Decision Before Dawn is a film that I struggled with but one that had its merits which was mainly creating an amount of peril throughout Happy's mission. The initial set-up of introducing the idea of what the Germans and the Americans are trying to accomplish was a little bit slapdash and I didn't understand it right off the bat but then things got interesting once the three set off. I liked the fact that there was dissension in the ranks between Tiger and Rennick and also the fact that this wasn't the main story instead it was the morally torn Happy who got the bulk of the work. To his credit Oskar Werner was able to carry the film and did a good job in an interesting role with his facial expressions speaking bundles about what Happy was going through.

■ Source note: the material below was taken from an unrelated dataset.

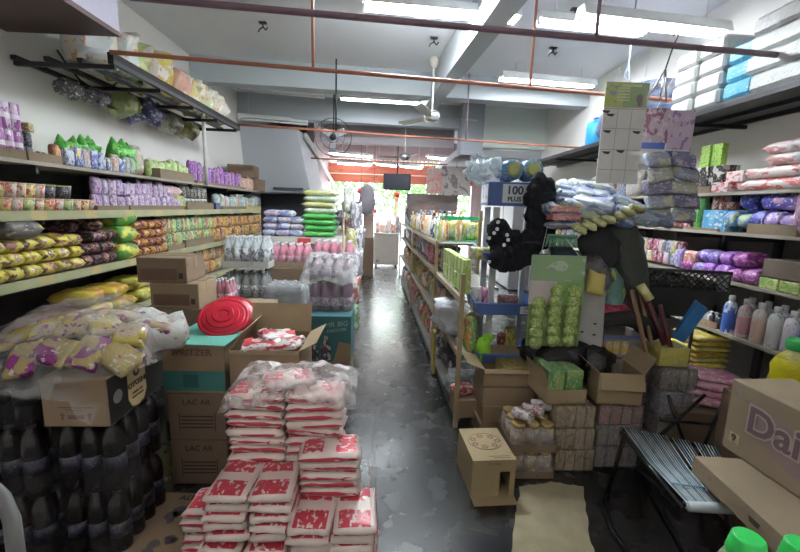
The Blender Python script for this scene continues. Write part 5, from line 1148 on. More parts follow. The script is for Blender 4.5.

The only other cast member who really had an impact on me was O.E. Hasse as the brutal commander Oberst Von Ecker who was a great German villain. The other thing that impressed me were the effects and at times I really did feel that these three men were in genuine peril with bombs going off all around them and the final tense scenes were real edge-of-your-seat stuff. The main problem I had was that most of it was fairly forgettable and in terms of its place on the Oscar nominations list it almost scenes like a last minute pick as it doesn't seem to have nearly as many nods as its competitors. So Decision Before Dawn is a solid Second World War movie but there isn't a lot to mark it out from a lot of the other films based around this conflict.